Charles Chauvel
Climate Change Issues Spokesperson
24 December 2010
Media Statement
Labour urges ETS review panel to give scheme teeth
“National's Emissions Trading Scheme needs to be given a set of teeth by the review panel appointed by Nick Smith
yesterday, says Labour's Climate Spokesperson Charles Chauvel.
“The Scheme should be scaled up to full obligation immediately. The so-called 50% obligation, where the Government
subsidises the price of carbon, is unsustainable, distorts the carbon market, and blunts the price signal intended to be
sent by an ETS”, Charles Chauvel says.
“If NZ wants to avoid burning a lot of gas to generate electricity, to achieve a long-term turnaround in deforestation,
and bring about changes in consumer behaviour around energy and transport use, we need a stronger ETS. And we need the
revenues from the scheme to pay to help bring about these changes, rather than to provide an ongoing and unaffordable
subsidy to polluters, as the ETS currently does.
“Agriculture, accounting for nearly 48% of NZ's greenhouse gas emissions, needs to come into the ETS without any further
delay, as do refrigerant gases and the waste sector.
“Experts like Julia Hoare and Chris Insley, who advised the special ETS select committee on the design of the scheme,
know all this, and it's comforting to see people of their calibre on the review committee.
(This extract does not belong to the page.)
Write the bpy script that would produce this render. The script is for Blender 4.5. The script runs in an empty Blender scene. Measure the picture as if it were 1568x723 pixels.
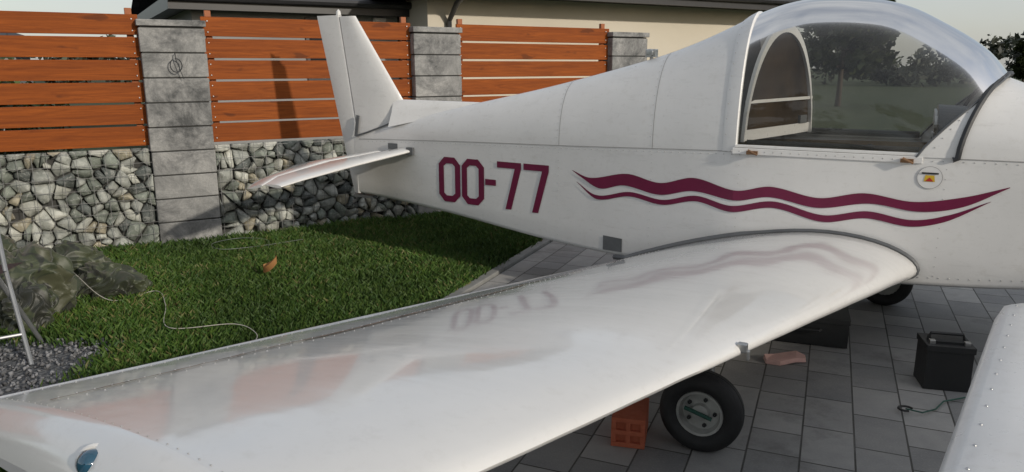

I hope that their views will
be given special weight by the panel, which has an over-representation of farming interests, no significant
environmental or economic expertise, and is politicised from the outset by the presence of former National Party
President Geoff Thompson', Charles Chauvel says.
“It is also premature to ask the panel to consider linkages with any Australian ETS, given the early state of
development of proposals there. Instead, the panel should be tasked with examining sectoral linkages with the EU ETS,
the Pacific Northwest Scheme in North America, and with a proposed ETS being designed in China, all areas of major
opportunity for NZ that have been ignored by Nick Smith and Tim Groser to date.” said Charles Chauvel.